> _WHAT TO WORK ON_
Every record below is to be retyped exactly.

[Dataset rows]
◆ ◆ ◆ ◆ ◆
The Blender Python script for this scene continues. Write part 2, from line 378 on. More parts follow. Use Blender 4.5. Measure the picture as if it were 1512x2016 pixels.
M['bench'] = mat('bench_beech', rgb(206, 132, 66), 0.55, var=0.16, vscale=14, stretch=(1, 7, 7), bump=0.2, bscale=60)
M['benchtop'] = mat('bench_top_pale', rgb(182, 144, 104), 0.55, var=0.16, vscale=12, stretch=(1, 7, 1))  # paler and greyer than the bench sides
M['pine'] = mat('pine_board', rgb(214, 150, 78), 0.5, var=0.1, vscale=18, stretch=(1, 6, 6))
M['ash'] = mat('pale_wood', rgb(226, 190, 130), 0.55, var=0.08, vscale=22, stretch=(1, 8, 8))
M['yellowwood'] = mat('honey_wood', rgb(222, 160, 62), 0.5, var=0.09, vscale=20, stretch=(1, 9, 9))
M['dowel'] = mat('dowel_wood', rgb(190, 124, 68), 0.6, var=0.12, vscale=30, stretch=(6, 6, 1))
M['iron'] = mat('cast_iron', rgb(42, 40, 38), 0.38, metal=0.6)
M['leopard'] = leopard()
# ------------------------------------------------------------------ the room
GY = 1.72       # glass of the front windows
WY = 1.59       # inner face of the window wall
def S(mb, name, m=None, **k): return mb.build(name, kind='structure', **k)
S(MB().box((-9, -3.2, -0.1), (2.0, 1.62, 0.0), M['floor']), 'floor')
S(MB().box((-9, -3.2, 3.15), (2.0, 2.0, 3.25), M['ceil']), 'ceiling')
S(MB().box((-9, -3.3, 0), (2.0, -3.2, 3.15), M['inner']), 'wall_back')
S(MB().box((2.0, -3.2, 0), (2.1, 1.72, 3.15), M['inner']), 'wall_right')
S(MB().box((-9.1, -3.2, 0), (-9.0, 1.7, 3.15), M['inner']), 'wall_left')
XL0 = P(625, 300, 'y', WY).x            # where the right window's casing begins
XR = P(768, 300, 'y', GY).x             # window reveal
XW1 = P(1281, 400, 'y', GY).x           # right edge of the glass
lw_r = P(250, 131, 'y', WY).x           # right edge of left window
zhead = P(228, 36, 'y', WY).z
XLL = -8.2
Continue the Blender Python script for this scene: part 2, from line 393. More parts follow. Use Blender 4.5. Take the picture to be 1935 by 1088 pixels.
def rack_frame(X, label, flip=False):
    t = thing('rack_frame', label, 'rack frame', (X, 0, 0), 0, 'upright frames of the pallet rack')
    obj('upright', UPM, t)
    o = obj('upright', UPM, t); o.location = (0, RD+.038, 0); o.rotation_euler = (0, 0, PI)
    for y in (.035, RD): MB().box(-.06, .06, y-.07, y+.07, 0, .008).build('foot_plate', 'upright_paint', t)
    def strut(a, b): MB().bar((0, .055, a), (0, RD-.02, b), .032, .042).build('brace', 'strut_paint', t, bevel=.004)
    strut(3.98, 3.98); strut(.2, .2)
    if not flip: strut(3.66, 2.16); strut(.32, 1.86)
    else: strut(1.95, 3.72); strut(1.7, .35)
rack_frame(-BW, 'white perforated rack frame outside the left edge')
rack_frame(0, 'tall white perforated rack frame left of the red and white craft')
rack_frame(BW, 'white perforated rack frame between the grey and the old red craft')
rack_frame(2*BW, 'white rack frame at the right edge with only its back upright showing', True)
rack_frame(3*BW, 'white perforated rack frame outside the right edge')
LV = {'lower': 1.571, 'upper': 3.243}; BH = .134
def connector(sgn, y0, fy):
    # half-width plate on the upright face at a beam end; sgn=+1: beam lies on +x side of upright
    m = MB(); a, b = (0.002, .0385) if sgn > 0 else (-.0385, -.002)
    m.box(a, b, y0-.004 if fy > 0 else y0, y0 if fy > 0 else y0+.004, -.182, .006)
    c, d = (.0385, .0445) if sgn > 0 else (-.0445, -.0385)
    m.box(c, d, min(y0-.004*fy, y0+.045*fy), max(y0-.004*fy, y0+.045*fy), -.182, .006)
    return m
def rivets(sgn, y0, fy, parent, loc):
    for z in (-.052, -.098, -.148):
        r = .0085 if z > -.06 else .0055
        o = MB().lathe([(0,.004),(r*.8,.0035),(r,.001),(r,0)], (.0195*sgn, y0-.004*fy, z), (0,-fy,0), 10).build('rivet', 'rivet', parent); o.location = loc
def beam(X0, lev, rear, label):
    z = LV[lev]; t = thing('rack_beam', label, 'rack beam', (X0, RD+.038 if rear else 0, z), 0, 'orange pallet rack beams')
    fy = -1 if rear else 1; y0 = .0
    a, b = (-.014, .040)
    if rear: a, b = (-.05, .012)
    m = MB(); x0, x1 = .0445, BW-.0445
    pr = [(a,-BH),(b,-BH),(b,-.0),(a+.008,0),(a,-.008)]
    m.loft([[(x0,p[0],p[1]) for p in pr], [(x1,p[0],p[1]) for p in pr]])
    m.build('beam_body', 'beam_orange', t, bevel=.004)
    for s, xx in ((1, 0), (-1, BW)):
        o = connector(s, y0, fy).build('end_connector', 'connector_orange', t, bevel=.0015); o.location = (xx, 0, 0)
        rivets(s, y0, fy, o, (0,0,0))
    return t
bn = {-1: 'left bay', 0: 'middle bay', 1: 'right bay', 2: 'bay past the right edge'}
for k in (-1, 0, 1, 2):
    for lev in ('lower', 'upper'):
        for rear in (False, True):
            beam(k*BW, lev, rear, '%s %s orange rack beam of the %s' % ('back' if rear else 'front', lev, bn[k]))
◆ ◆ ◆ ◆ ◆
> _RESULT OF THE TASK_
The Blender Python script for this scene continues. Write part 2, from line 378 on. More parts follow. Use Blender 4.5. Measure the picture as if it were 1512x2016 pixels.
M['bench'] = mat('bench_beech', rgb(206, 132, 66), 0.55, var=0.16, vscale=14, stretch=(1, 7, 7), bump=0.2, bscale=60)
M['benchtop'] = mat('bench_top_pale', rgb(182, 144, 104), 0.55, var=0.16, vscale=12, stretch=(1, 7, 1))  # paler and greyer than the bench sides
M['pine'] = mat('pine_board', rgb(214, 150, 78), 0.5, var=0.1, vscale=18, stretch=(1, 6, 6))
M['ash'] = mat('pale_wood', rgb(226, 190, 130), 0.55, var=0.08, vscale=22, stretch=(1, 8, 8))
M['yellowwood'] = mat('honey_wood', rgb(222, 160, 62), 0.5, var=0.09, vscale=20, stretch=(1, 9, 9))
M['dowel'] = mat('dowel_wood', rgb(190, 124, 68), 0.6, var=0.12, vscale=30, stretch=(6, 6, 1))
M['iron'] = mat('cast_iron', rgb(42, 40, 38), 0.38, metal=0.6)
M['leopard'] = leopard()
# ------------------------------------------------------------------ the room
GY = 1.72       # glass of the front windows
WY = 1.59       # inner face of the window wall
def S(mb, name, m=None, **k): return mb.build(name, kind='structure', **k)
S(MB().box((-9, -3.2, -0.1), (2.0, 1.62, 0.0), M['floor']), 'floor')
S(MB().box((-9, -3.2, 3.15), (2.0, 2.0, 3.25), M['ceil']), 'ceiling')
S(MB().box((-9, -3.3, 0), (2.0, -3.2, 3.15), M['inner']), 'wall_back')
S(MB().box((2.0, -3.2, 0), (2.1, 1.72, 3.15), M['inner']), 'wall_right')
S(MB().box((-9.1, -3.2, 0), (-9.0, 1.7, 3.15), M['inner']), 'wall_left')
XL0 = P(625, 300, 'y', WY).x            # where the right window's casing begins
XR = P(768, 300, 'y', GY).x             # window reveal
XW1 = P(1281, 400, 'y', GY).x           # right edge of the glass
lw_r = P(250, 131, 'y', WY).x           # right edge of left window
zhead = P(228, 36, 'y', WY).z
XLL = -8.2
Continue the Blender Python script for this scene: part 2, from line 393. More parts follow. Use Blender 4.5. Take the picture to be 1935 by 1088 pixels.
def rack_frame(X, label, flip=False):
    t = thing('rack_frame', label, 'rack frame', (X, 0, 0), 0, 'upright frames of the pallet rack')
    obj('upright', UPM, t)
    o = obj('upright', UPM, t); o.location = (0, RD+.038, 0); o.rotation_euler = (0, 0, PI)
    for y in (.035, RD): MB().box(-.06, .06, y-.07, y+.07, 0, .008).build('foot_plate', 'upright_paint', t)
    def strut(a, b): MB().bar((0, .055, a), (0, RD-.02, b), .032, .042).build('brace', 'strut_paint', t, bevel=.004)
    strut(3.98, 3.98); strut(.2, .2)
    if not flip: strut(3.66, 2.16); strut(.32, 1.86)
    else: strut(1.95, 3.72); strut(1.7, .35)
rack_frame(-BW, 'white perforated rack frame outside the left edge')
rack_frame(0, 'tall white perforated rack frame left of the red and white craft')
rack_frame(BW, 'white perforated rack frame between the grey and the old red craft')
rack_frame(2*BW, 'white rack frame at the right edge with only its back upright showing', True)
rack_frame(3*BW, 'white perforated rack frame outside the right edge')
LV = {'lower': 1.571, 'upper': 3.243}; BH = .134
def connector(sgn, y0, fy):
    # half-width plate on the upright face at a beam end; sgn=+1: beam lies on +x side of upright
    m = MB(); a, b = (0.002, .0385) if sgn > 0 else (-.0385, -.002)
    m.box(a, b, y0-.004 if fy > 0 else y0, y0 if fy > 0 else y0+.004, -.182, .006)
    c, d = (.0385, .0445) if sgn > 0 else (-.0445, -.0385)
    m.box(c, d, min(y0-.004*fy, y0+.045*fy), max(y0-.004*fy, y0+.045*fy), -.182, .006)
    return m
def rivets(sgn, y0, fy, parent, loc):
    for z in (-.052, -.098, -.148):
        r = .0085 if z > -.06 else .0055
        o = MB().lathe([(0,.004),(r*.8,.0035),(r,.001),(r,0)], (.0195*sgn, y0-.004*fy, z), (0,-fy,0), 10).build('rivet', 'rivet', parent); o.location = loc
def beam(X0, lev, rear, label):
    z = LV[lev]; t = thing('rack_beam', label, 'rack beam', (X0, RD+.038 if rear else 0, z), 0, 'orange pallet rack beams')
    fy = -1 if rear else 1; y0 = .0
    a, b = (-.014, .040)
    if rear: a, b = (-.05, .012)
    m = MB(); x0, x1 = .0445, BW-.0445
    pr = [(a,-BH),(b,-BH),(b,-.0),(a+.008,0),(a,-.008)]
    m.loft([[(x0,p[0],p[1]) for p in pr], [(x1,p[0],p[1]) for p in pr]])
    m.build('beam_body', 'beam_orange', t, bevel=.004)
    for s, xx in ((1, 0), (-1, BW)):
        o = connector(s, y0, fy).build('end_connector', 'connector_orange', t, bevel=.0015); o.location = (xx, 0, 0)
        rivets(s, y0, fy, o, (0,0,0))
    return t
bn = {-1: 'left bay', 0: 'middle bay', 1: 'right bay', 2: 'bay past the right edge'}
for k in (-1, 0, 1, 2):
    for lev in ('lower', 'upper'):
        for rear in (False, True):
            beam(k*BW, lev, rear, '%s %s orange rack beam of the %s' % ('back' if rear else 'front', lev, bn[k]))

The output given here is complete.